▶ **BRIEF**: Every entry below should be transcribed exactly; pictures stay out of the copy.

━━━━━ RECORDS FOR PROCESSING ━━━━━

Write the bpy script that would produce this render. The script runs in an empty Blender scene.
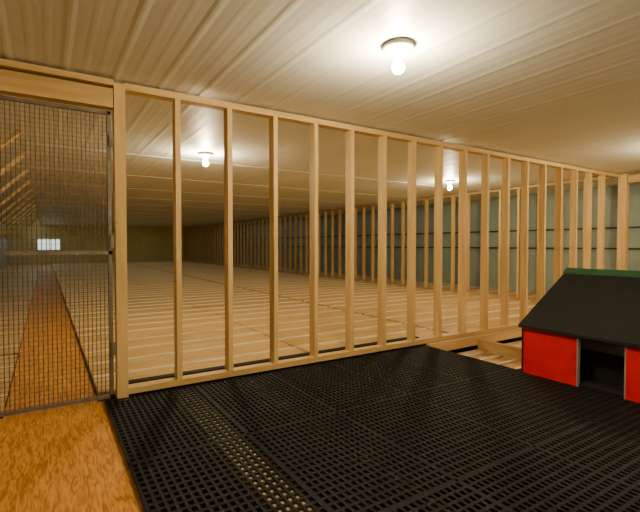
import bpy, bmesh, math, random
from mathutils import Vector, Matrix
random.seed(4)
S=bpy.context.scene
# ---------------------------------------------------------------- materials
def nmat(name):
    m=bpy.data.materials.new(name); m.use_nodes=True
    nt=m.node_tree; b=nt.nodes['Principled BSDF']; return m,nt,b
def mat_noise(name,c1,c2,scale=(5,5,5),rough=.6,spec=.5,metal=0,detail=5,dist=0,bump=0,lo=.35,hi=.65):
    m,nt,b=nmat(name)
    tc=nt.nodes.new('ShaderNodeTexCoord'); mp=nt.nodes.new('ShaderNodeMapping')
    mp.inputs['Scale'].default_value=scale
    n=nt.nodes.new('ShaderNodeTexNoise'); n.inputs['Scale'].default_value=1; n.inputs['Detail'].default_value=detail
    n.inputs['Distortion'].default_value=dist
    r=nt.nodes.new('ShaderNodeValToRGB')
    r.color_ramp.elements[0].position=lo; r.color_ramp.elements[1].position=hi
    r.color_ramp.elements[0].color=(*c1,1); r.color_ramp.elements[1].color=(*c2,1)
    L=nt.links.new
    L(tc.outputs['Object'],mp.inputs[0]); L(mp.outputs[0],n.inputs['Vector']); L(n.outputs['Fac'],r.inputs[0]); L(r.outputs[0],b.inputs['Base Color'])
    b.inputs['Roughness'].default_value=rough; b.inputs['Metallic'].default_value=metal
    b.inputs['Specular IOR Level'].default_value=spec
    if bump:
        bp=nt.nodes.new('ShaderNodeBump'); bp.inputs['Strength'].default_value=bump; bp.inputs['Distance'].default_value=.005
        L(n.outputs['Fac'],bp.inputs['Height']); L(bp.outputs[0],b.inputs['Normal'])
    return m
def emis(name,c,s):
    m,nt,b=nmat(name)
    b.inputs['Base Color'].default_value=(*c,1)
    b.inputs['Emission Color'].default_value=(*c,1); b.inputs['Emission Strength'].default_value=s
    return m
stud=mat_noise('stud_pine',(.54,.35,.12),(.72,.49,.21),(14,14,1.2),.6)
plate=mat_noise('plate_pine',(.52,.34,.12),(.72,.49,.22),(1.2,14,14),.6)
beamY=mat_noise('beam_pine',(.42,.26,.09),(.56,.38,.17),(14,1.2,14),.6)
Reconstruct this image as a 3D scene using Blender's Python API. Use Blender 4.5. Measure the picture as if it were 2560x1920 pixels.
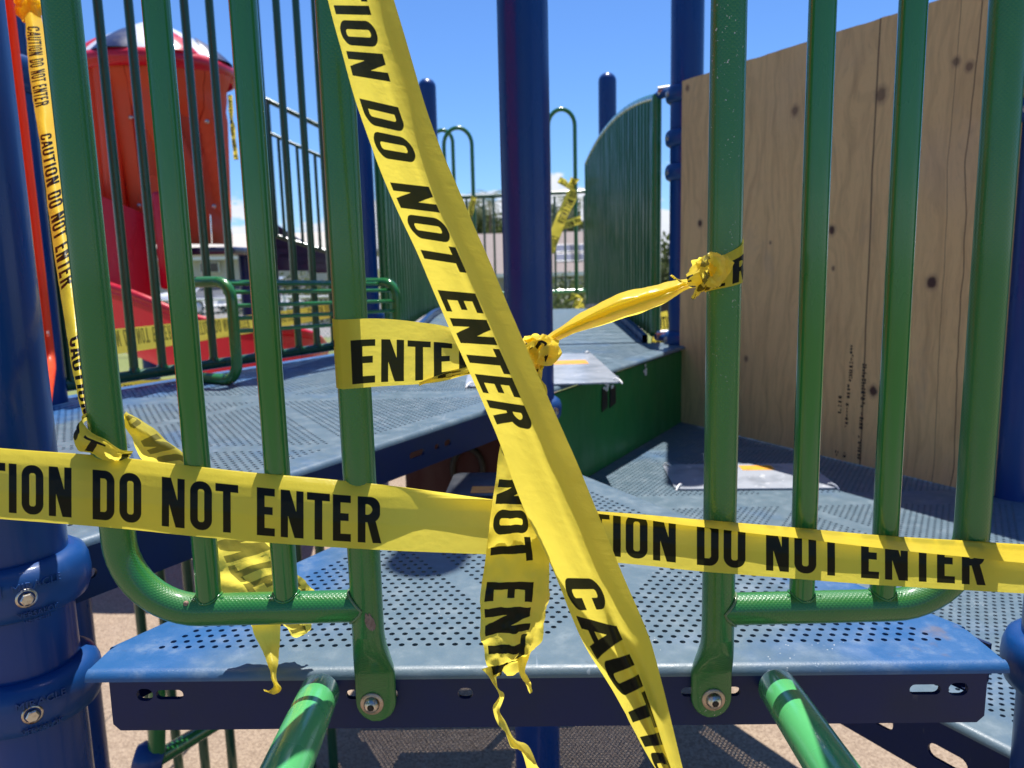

━━━━━

▶ **WRITTEN SOLUTION**:
Write the bpy script that would produce this render. The script runs in an empty Blender scene.
import bpy, bmesh, math, random
from mathutils import Vector, Matrix
random.seed(4)
S=bpy.context.scene
# ---------------------------------------------------------------- materials
def nmat(name):
    m=bpy.data.materials.new(name); m.use_nodes=True
    nt=m.node_tree; b=nt.nodes['Principled BSDF']; return m,nt,b
def mat_noise(name,c1,c2,scale=(5,5,5),rough=.6,spec=.5,metal=0,detail=5,dist=0,bump=0,lo=.35,hi=.65):
    m,nt,b=nmat(name)
    tc=nt.nodes.new('ShaderNodeTexCoord'); mp=nt.nodes.new('ShaderNodeMapping')
    mp.inputs['Scale'].default_value=scale
    n=nt.nodes.new('ShaderNodeTexNoise'); n.inputs['Scale'].default_value=1; n.inputs['Detail'].default_value=detail
    n.inputs['Distortion'].default_value=dist
    r=nt.nodes.new('ShaderNodeValToRGB')
    r.color_ramp.elements[0].position=lo; r.color_ramp.elements[1].position=hi
    r.color_ramp.elements[0].color=(*c1,1); r.color_ramp.elements[1].color=(*c2,1)
    L=nt.links.new
    L(tc.outputs['Object'],mp.inputs[0]); L(mp.outputs[0],n.inputs['Vector']); L(n.outputs['Fac'],r.inputs[0]); L(r.outputs[0],b.inputs['Base Color'])
    b.inputs['Roughness'].default_value=rough; b.inputs['Metallic'].default_value=metal
    b.inputs['Specular IOR Level'].default_value=spec
    if bump:
        bp=nt.nodes.new('ShaderNodeBump'); bp.inputs['Strength'].default_value=bump; bp.inputs['Distance'].default_value=.005
        L(n.outputs['Fac'],bp.inputs['Height']); L(bp.outputs[0],b.inputs['Normal'])
    return m
def emis(name,c,s):
    m,nt,b=nmat(name)
    b.inputs['Base Color'].default_value=(*c,1)
    b.inputs['Emission Color'].default_value=(*c,1); b.inputs['Emission Strength'].default_value=s
    return m
stud=mat_noise('stud_pine',(.54,.35,.12),(.72,.49,.21),(14,14,1.2),.6)
plate=mat_noise('plate_pine',(.52,.34,.12),(.72,.49,.22),(1.2,14,14),.6)
beamY=mat_noise('beam_pine',(.42,.26,.09),(.56,.38,.17),(14,1.2,14),.6)
Reconstruct this image as a 3D scene using Blender's Python API. Use Blender 4.5. Measure the picture as if it were 2560x1920 pixels.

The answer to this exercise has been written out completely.